> [Short problem] Each line from the beginning of the data below through the line containing "mb.V = [loc(v, bl)" should be repeated exactly, please.

> [Provided material]

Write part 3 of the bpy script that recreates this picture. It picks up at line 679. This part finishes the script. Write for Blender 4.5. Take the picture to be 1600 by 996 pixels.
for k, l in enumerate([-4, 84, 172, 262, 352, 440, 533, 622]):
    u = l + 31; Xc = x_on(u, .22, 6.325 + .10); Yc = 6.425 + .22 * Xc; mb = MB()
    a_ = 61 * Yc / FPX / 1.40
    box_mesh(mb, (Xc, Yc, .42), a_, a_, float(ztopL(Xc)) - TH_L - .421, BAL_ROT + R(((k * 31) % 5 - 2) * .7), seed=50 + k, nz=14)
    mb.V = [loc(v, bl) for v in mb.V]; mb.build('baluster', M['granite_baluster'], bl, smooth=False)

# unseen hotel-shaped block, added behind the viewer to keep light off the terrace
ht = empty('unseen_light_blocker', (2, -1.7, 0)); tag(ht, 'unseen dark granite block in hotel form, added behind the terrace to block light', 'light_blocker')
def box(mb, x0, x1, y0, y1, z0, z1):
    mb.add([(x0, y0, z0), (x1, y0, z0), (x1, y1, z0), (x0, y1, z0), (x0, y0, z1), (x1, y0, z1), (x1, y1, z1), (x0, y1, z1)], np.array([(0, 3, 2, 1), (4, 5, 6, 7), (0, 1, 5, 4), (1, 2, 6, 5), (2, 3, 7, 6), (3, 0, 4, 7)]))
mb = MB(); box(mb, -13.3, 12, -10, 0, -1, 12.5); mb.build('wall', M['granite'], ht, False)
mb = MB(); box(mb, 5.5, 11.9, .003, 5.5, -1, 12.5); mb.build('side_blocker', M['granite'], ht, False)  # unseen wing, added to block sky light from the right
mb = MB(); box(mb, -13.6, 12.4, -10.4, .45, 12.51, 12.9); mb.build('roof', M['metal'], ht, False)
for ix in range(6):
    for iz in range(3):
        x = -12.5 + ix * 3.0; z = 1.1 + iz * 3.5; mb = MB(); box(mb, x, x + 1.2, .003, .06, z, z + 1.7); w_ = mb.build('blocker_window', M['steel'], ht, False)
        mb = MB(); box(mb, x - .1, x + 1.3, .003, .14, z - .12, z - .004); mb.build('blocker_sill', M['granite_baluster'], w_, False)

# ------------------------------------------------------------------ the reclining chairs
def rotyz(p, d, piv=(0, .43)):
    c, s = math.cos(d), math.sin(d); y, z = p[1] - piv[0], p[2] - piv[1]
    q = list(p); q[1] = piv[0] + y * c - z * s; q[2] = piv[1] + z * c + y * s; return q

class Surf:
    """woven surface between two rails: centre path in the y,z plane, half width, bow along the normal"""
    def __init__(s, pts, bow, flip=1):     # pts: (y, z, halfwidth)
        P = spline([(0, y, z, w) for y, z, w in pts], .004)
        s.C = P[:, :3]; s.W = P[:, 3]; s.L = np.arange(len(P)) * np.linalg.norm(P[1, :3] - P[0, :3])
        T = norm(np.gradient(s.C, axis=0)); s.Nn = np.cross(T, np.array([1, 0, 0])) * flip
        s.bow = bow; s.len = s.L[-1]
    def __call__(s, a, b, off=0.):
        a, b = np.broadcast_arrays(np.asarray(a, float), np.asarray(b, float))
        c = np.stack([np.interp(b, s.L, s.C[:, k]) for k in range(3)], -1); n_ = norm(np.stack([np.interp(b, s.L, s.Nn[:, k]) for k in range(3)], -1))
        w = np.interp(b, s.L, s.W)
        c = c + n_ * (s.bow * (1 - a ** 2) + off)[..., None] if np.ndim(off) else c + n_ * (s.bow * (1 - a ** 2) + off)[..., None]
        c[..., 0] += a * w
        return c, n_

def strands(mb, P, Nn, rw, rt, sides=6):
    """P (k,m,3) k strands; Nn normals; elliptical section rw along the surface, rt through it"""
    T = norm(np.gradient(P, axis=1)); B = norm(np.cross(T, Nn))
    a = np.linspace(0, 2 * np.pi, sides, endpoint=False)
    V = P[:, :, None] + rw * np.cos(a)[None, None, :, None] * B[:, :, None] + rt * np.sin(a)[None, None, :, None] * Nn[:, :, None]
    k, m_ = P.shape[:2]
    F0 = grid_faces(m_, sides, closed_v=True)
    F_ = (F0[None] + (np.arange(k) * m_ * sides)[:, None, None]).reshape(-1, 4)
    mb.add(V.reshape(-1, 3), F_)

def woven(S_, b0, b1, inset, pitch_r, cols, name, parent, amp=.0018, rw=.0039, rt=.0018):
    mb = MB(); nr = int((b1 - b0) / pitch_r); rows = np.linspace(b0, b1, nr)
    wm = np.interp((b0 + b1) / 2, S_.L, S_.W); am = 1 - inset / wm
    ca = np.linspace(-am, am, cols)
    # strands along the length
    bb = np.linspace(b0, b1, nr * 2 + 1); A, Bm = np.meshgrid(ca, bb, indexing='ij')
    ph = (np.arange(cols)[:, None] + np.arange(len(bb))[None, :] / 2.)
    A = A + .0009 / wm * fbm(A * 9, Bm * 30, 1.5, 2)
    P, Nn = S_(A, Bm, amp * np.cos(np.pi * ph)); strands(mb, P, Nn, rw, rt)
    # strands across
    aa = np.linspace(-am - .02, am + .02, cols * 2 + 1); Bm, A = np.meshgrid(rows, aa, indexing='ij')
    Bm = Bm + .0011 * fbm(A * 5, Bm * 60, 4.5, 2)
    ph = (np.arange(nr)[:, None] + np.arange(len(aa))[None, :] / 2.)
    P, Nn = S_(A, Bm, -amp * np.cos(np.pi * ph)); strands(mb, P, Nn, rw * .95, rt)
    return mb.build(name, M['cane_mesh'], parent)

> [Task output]
Write part 3 of the bpy script that recreates this picture. It picks up at line 679. This part finishes the script. Write for Blender 4.5. Take the picture to be 1600 by 996 pixels.
for k, l in enumerate([-4, 84, 172, 262, 352, 440, 533, 622]):
    u = l + 31; Xc = x_on(u, .22, 6.325 + .10); Yc = 6.425 + .22 * Xc; mb = MB()
    a_ = 61 * Yc / FPX / 1.40
    box_mesh(mb, (Xc, Yc, .42), a_, a_, float(ztopL(Xc)) - TH_L - .421, BAL_ROT + R(((k * 31) % 5 - 2) * .7), seed=50 + k, nz=14)
    mb.V = [loc(v, bl) for v in mb.V]; mb.build('baluster', M['granite_baluster'], bl, smooth=False)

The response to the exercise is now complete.